Dubai: Today is the third anniversary of England winning the ICC 50-over Men’s World Cup when England beat New Zealand in one of the most thrilling of finals at Lord’s in a game, which ebbed and flowed and in the end England got their hands on the coveted trophy for the first time under Eoin Morgan in the Super over.

The template of the success of that World Cup was set in the first series against New Zealand. After a dismal performance in the 2015 World Cup, England scored 400 runs in the very first match against New Zealand and never looked back.

Traditional cricket

According to skipper Morgan the trust and freedom given by Andrew Strauss to play the new brand of aggressive, fearless cricket was instrumental in England scoring in excess of 300 for 26 times and four times scores of 400-plus, which took the other teams by surprise. Till the 2015 World Cup, England were playing the traditional, old school ODI cricket and to win the World Cup, they had to change their style.

When I had asked Morgan what was the difference in between fearless and reckless cricket, the former skipper replied that reckless cricket, specially when batting, is doing something which you would never think of doing where there is no process and methodology. But fearless cricket comes a process and methodology and the high-risk cricket comes good with process and not thinking too much about the result. And it was this mantra, which England carried on for four years with players like Jason Roy, Jonny Bairstow, Jos Buttler, Ben Stokes, Joe Root and the captain himself backed that process and results were falling into place.

There was a crucial period in the 2019 World Cup when England had lost two games in a row — Sri Lanka and Australia — and another one to Pakistan earlier, so they had to win their next two games against India and New Zealand to qualify for semi-finals.

Same strategy

Morgan said that against Sri Lanka they didn’t follow the same strategy when they were chasing a low total, which was a wake-up call. The guys decided to stick to that same process in the next two games and rest was history as they beat India and New Zealand comfortably to reach the semi-finals.

They got back on track and beat Australia in the semi-finals and won comfortably. It was a dream final against New Zealand and Morgan believed the hard work put in by his team in the last four years was the reward they got by winning the close final by the barest of margins.

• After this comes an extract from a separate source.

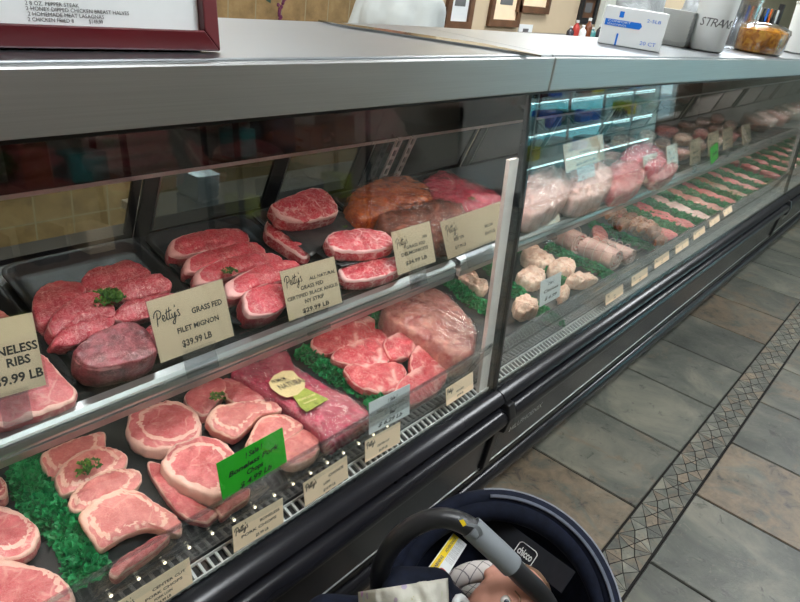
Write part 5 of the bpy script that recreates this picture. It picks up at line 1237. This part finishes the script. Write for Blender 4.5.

When Morgan was asked about India being such a strong team but not able to win the T20 World Cup since the inaugural one in 2007, Morgan was quick to respond, saying winning a World Cup requires a collective effort and on the big day, be it the semi-finals or the final, every member of the team has to put his hand up and deliver. India is not far from reaching that goal as they are a team who are very strong and playing the right brand of cricket currently under Rohit Sharma.